Imagine a world where your voicemail would be sent to your e-mail, you had the capability of moving your phone from room to room while keeping the same number, could check the weather and add money to Jaybucks through your phone – a phone that has the possibilities to do everything a computer can.
And it isn’t a cell phone.
This is Cisco IPT, Creighton’s wave of the future. Creighton’s new phone system, already installed in several buildings around campus, starting in Opus Hall in 2005 and then expanding into the Harper Center and Wareham Building along with a few others, will one day replace every phone on campus. This program is through the Division of Information Technology.
Internet Protocol Telephony is the agreed upon standard in which computers communicate. IPT, designed during the Cold War, was made reliable enough to withstand a nuclear attack, said Mike Donner, senior DoIT project manager.
The Cisco IPT phones are not connected through a separate system but through the same exact network as computers. This new network will converge the telephone network and the data network into one.
This change is necessary, said Ken Mattson, director of network and data for DoIT.
“Part of the emphasis is replacing old technology that is getting harder and harder to support.
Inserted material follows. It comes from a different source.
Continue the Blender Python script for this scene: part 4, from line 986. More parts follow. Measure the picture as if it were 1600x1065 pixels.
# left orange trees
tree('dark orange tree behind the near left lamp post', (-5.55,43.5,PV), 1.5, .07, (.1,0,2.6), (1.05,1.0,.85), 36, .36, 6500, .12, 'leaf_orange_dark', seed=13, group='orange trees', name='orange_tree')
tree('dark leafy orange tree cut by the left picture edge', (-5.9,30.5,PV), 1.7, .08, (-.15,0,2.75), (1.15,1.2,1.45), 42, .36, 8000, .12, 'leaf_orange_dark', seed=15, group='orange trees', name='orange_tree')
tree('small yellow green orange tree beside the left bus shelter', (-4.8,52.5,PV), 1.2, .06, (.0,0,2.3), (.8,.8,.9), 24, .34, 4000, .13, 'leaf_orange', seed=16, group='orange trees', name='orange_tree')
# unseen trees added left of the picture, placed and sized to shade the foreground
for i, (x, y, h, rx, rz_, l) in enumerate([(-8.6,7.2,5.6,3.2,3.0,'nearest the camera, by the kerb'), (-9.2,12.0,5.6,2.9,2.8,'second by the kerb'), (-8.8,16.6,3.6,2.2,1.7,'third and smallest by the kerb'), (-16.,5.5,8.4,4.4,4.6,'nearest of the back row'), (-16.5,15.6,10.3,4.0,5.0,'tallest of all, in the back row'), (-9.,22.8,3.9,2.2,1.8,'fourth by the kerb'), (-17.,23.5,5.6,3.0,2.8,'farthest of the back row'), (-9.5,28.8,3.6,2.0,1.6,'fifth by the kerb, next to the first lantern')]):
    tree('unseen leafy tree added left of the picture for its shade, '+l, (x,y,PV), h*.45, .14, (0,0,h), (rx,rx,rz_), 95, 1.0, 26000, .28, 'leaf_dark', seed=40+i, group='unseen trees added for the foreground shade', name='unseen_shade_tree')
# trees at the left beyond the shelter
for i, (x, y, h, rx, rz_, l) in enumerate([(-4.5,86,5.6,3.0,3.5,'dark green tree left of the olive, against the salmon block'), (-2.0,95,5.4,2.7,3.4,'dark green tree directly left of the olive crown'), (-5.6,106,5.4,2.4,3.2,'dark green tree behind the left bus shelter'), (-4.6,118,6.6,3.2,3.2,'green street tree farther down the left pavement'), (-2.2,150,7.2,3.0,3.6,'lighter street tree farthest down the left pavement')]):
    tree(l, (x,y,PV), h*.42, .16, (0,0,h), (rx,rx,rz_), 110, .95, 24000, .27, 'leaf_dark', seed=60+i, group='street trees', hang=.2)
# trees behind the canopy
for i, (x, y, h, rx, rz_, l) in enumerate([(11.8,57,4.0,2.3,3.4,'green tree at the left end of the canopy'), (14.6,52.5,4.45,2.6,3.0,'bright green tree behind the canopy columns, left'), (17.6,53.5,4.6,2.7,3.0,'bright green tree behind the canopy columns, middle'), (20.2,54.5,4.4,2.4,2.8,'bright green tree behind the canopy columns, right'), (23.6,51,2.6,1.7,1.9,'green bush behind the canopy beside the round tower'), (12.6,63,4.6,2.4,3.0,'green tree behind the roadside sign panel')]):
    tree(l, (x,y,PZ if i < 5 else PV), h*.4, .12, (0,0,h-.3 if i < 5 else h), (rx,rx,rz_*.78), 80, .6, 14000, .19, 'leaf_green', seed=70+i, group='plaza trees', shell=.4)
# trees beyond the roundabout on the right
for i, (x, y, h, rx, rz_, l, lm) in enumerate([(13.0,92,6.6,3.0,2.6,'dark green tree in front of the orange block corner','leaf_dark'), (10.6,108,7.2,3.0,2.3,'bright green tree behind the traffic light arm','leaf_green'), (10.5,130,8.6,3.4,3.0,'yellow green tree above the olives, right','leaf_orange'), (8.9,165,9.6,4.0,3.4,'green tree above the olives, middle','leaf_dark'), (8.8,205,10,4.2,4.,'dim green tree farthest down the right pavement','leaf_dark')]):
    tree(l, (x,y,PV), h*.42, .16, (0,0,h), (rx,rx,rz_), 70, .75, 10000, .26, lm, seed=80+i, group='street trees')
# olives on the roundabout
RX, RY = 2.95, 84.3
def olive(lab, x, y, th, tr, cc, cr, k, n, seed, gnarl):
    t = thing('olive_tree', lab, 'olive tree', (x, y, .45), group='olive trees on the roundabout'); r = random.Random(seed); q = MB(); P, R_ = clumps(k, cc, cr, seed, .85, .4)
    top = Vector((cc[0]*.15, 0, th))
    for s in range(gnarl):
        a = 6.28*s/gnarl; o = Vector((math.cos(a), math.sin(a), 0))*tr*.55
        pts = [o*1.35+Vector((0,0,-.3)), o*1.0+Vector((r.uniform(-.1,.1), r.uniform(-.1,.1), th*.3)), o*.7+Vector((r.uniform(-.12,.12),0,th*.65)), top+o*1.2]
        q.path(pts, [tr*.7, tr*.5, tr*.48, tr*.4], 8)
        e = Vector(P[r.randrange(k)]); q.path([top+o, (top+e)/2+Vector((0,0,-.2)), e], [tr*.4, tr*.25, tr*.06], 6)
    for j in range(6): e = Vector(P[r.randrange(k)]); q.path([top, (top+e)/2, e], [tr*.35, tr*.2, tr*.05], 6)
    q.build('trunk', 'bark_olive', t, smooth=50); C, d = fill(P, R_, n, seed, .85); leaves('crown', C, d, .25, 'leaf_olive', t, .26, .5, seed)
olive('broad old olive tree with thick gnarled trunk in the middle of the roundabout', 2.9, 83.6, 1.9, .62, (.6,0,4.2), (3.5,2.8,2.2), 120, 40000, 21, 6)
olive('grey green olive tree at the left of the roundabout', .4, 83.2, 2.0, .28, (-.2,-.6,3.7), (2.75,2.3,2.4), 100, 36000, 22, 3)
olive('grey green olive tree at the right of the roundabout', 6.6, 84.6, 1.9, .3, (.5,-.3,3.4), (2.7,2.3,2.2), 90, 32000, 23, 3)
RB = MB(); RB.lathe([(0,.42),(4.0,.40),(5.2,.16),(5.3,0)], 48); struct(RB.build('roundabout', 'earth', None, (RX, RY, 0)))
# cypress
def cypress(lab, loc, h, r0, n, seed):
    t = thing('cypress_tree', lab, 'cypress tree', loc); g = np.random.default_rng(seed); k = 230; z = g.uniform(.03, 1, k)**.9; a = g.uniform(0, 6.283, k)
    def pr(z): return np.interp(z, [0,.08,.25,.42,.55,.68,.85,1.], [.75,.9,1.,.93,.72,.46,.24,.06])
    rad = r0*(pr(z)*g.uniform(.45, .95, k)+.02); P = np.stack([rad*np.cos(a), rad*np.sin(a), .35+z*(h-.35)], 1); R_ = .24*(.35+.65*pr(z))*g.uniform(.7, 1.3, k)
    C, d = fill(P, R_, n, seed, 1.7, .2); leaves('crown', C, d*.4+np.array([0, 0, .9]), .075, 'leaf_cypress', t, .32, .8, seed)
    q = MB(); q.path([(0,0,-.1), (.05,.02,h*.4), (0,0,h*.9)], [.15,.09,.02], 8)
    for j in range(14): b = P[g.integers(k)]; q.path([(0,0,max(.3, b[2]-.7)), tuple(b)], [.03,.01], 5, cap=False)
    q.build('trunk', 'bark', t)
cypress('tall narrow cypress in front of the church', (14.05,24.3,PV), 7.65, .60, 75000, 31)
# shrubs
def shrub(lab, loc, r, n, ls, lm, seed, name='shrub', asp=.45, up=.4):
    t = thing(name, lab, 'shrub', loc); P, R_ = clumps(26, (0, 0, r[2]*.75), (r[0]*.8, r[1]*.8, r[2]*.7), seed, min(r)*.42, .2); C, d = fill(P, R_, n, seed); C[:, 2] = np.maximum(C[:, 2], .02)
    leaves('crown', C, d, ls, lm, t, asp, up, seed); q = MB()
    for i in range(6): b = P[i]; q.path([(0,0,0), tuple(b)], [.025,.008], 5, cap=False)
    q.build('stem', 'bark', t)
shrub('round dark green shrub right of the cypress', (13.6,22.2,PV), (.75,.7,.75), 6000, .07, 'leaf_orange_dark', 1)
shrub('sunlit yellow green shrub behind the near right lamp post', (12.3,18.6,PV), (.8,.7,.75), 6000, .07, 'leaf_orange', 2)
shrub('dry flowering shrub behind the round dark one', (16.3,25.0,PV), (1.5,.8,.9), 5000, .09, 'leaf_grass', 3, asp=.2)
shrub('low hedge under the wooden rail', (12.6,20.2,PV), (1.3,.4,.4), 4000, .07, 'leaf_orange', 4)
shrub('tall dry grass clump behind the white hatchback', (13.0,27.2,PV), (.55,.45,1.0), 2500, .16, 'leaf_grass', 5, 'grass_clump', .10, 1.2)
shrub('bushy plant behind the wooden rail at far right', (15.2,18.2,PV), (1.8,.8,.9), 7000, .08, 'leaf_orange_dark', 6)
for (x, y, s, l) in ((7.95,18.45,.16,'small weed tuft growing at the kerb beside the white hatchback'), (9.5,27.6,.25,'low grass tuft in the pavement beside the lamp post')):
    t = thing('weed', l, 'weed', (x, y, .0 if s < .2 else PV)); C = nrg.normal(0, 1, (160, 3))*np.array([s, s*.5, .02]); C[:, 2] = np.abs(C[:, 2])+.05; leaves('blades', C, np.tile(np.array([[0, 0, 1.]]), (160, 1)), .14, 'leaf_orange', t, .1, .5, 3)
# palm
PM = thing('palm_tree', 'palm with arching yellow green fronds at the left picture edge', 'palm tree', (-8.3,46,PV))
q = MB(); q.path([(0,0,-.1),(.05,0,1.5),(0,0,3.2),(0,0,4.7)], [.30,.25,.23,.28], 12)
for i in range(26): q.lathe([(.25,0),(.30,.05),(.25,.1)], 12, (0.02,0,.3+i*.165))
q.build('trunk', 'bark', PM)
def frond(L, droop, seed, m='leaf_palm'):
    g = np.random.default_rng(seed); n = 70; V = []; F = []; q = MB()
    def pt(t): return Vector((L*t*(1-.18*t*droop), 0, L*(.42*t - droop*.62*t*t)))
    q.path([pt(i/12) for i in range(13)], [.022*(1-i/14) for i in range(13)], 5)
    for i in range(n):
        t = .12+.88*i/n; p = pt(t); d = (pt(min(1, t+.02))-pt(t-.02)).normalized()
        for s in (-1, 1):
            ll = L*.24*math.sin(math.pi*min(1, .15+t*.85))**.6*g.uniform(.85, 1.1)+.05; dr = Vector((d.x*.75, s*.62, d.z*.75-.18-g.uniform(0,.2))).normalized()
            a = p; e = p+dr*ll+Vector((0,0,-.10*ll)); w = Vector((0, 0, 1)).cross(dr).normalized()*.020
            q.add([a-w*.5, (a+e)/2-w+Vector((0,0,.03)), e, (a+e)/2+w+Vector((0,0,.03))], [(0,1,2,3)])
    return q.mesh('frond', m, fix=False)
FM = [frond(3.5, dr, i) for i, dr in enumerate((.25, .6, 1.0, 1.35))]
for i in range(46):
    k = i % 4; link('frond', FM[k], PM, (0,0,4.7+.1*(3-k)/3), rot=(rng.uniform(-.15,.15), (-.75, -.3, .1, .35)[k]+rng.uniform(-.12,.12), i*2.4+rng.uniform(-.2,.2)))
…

The way the industry is going, it doesn’t leave you much choice because it won’t be manufactured in the future.”
Mattson said IPT is the way to move forward. The benefit of bringing the phone and computer networks together is to make service and support easier for DoIT technicians.
Currently, DoIT has to use outside contractors to service the phone system, but soon DoIT will be able to service all the phones themselves.
Donner said only one system will have to be maintained, which will save time and money.
“If we take all those resources and invest them in the converged network, we can build one network that is reliable, robust and redundant,” he said.
Instead of having to talk through problems over the phone or having someone come in person, DoIT technicians will be able to connect to phones electronically and see what is wrong. They will be able to see why something isn’t working right from their help desks.
The new phones are essentially a “mini-computer,” Donner said. Not only is the entire Creighton directory built into the phone, but the phones also keep detailed call logs and can be used for video conferencing.
“The sky is the limit to what these phones can do,” Donner said.
Installing the new phones will also be cheaper in the long run – cheaper to install and more efficient, Donner said. The new phones can be moved from place to place as long as the building is IPT-ready, and it will be as if it never left its original location.
DoIT will install new phones based on factors such as the state of a building’s network, and future remodeling.
With more than 5,000 telephone lines on campus, getting into offices to set up the system is a problem, along with the cost. It is easier to set up the system in an up-and-coming building than in an existing building, Mattson said.
Buildings that are being constructed are easier because the new phone system can be budgeted into the cost.
Mattson said the phones do have many “whiz-bang” features that are state of the art. He also said DoIT’s main goal is to first get the phones installed and working like a phone should, and then worrying about all the other “cool” features.
“We want to get it to as many people before we worry about all the whiz-bang. After all, it is just a phone and it needs to work.”
The cost of the new phones is undetermined right now, Donner said.
“We have to evaluate the building’s infrastructure to see if it can support IPT,” he said. “If it can, then we need only equipment and a project plan. If it cannot, we need to replace the technology infrastructure, then obtain the equipment and plan the implementation.”